En el fondo se trata de una poderosa creencia ─ ahora ampliamente difundida mediante la labor de los intelectuales descolonizadores ─ acerca de las esencias colectivas, inmutables al paso del tiempo, que determinan lo más íntimo y valioso de las comunidades indígenas, esencias que no son explicitadas racionalmente, sino evocadas con mucho sentimiento, como si ello bastara para intuirlas correctamente y fijarlas en la memoria colectiva de la población andina.
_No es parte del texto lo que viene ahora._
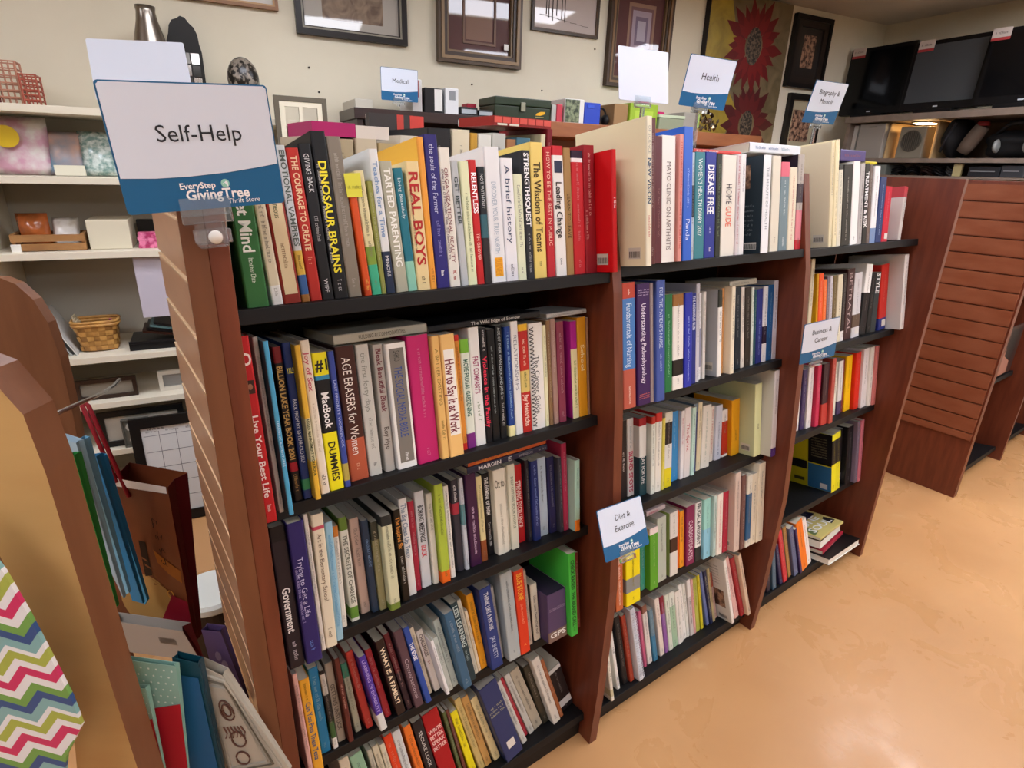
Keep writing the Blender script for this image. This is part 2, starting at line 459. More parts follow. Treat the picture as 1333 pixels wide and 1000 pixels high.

Estas esencias se manifiestan en los elementos de sociabilidad, folklore y misticismo (la música, la comida, la estructura familiar, los vínculos con el paisaje, los mitos acerca de los nexos entre el Hombre y el universo), que conforman, según Adolfo Gilly y muchos autores actuales, el núcleo de la identidad colectiva andina y de su dignidad ontológica superior. Se trata de una evocación que hace renacer un tiempo y un mundo, y para ello hay que tener una empatía elemental a priori con ese universo, que no puede ser comprendido mediante un análisis racional a posteriori. Para entenderlo hay que tomar partido por él, por sus habitantes, sus anhelos y sus penas. Únicamente los revolucionarios, mediante su ética de la solidaridad y fraternidad inmediatas, pueden adentrarse en esa mentalidad popular. Este principio doctrinario conlleva, empero, el peligro de que comprender abarque también las funciones de perdonar y justificar.

La existencia cotidiana de la inmensa mayoría de la población no se ha visto afectada por los esfuerzos doctrinarios en favor de una descolonización política y cultural. Casi todos los ciudadanos de los países andinos prosiguen lozanos dentro de la tendencia de antigua data que imita la moderna civilización occidental en los campos de la economía, el consumo y la técnica. La santidad del odio que proclaman algunos intelectuales descolonizadores aun no afecta, por suerte, la vida cotidiana.